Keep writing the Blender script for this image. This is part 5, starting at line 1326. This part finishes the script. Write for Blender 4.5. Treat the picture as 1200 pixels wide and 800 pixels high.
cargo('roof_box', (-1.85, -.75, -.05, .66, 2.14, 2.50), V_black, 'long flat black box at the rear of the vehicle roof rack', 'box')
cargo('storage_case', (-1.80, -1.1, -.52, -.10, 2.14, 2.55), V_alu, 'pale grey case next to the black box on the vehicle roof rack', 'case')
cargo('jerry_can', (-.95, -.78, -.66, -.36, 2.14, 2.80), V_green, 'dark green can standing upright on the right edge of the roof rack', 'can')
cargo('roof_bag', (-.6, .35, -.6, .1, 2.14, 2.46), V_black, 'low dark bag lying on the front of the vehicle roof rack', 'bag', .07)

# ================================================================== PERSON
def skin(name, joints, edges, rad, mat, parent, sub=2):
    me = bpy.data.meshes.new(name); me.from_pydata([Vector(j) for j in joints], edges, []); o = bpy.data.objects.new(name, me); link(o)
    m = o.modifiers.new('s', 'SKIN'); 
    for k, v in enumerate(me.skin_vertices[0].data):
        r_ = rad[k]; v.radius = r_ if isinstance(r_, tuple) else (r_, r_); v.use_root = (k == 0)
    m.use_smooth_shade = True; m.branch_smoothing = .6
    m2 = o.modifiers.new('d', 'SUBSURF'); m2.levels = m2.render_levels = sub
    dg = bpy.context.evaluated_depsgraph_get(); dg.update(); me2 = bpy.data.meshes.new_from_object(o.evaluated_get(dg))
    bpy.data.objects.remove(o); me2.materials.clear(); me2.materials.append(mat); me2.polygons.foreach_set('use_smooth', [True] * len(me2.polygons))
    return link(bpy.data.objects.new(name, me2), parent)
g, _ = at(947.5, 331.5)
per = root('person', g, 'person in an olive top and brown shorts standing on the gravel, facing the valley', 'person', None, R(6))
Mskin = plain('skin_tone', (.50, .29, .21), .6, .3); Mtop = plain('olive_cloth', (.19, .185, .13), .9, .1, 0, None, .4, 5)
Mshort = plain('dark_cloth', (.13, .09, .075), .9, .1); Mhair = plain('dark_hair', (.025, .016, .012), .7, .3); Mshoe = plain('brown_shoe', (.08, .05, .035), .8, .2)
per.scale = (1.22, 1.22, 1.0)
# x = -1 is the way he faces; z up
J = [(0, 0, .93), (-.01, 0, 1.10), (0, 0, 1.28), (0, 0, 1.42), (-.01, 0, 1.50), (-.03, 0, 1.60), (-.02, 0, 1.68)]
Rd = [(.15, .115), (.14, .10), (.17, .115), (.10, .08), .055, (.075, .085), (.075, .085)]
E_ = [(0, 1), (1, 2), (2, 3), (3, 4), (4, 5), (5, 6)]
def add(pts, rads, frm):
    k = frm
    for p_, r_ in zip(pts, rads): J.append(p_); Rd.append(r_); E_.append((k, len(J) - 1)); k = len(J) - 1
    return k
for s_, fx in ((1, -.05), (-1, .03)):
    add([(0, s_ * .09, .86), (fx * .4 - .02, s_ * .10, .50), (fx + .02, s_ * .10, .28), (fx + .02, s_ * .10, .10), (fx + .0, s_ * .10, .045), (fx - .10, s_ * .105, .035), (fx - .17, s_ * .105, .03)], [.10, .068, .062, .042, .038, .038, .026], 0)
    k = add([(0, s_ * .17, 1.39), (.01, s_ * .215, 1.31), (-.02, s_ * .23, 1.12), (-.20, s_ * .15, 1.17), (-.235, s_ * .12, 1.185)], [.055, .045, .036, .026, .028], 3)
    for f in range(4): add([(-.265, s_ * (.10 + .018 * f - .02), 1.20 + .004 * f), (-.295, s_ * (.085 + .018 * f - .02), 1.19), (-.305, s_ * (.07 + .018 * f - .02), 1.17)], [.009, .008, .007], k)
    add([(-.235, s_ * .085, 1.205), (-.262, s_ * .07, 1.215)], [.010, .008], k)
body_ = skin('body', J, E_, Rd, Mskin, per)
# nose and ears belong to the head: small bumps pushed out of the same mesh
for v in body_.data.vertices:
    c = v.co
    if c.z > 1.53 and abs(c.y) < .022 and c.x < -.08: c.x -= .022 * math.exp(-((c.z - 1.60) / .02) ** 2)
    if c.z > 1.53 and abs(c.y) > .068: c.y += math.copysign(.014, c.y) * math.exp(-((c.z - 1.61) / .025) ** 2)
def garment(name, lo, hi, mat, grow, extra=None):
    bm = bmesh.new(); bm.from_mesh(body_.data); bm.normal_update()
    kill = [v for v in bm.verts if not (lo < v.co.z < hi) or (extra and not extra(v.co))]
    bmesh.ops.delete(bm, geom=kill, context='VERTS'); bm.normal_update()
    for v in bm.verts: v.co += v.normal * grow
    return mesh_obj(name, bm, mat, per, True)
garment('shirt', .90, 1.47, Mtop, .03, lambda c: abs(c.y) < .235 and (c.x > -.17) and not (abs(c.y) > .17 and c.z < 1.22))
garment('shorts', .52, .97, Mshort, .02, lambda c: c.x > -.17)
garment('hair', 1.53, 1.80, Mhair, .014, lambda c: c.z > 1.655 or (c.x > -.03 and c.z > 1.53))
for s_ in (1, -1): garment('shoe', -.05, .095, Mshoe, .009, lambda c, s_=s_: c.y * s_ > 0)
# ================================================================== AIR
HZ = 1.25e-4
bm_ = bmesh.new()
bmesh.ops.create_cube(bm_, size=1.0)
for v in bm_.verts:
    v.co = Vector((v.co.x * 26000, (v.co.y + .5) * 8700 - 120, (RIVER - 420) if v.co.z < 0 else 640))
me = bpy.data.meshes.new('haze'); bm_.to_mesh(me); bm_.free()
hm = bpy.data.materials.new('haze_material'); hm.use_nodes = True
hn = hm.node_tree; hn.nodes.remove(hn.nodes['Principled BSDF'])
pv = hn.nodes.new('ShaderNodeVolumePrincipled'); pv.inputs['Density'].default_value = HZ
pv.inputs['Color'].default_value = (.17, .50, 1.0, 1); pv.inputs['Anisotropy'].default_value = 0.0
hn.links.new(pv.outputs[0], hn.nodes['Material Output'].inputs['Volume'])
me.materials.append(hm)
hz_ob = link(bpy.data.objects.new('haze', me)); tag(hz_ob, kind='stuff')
*****
Short problem:
Your task is to quote the lines above, beginning with the first and ending with the one that holds "cargo('roof_bag', (-.6, .35, -.6, .1, 2.14, 2.46), V_black, 'low".

Written response:
Keep writing the Blender script for this image. This is part 5, starting at line 1326. This part finishes the script. Write for Blender 4.5. Treat the picture as 1200 pixels wide and 800 pixels high.
cargo('roof_box', (-1.85, -.75, -.05, .66, 2.14, 2.50), V_black, 'long flat black box at the rear of the vehicle roof rack', 'box')
cargo('storage_case', (-1.80, -1.1, -.52, -.10, 2.14, 2.55), V_alu, 'pale grey case next to the black box on the vehicle roof rack', 'case')
cargo('jerry_can', (-.95, -.78, -.66, -.36, 2.14, 2.80), V_green, 'dark green can standing upright on the right edge of the roof rack', 'can')
cargo('roof_bag', (-.6, .35, -.6, .1, 2.14, 2.46), V_black, 'low dark bag lying on the front of the vehicle roof rack', 'bag', .07)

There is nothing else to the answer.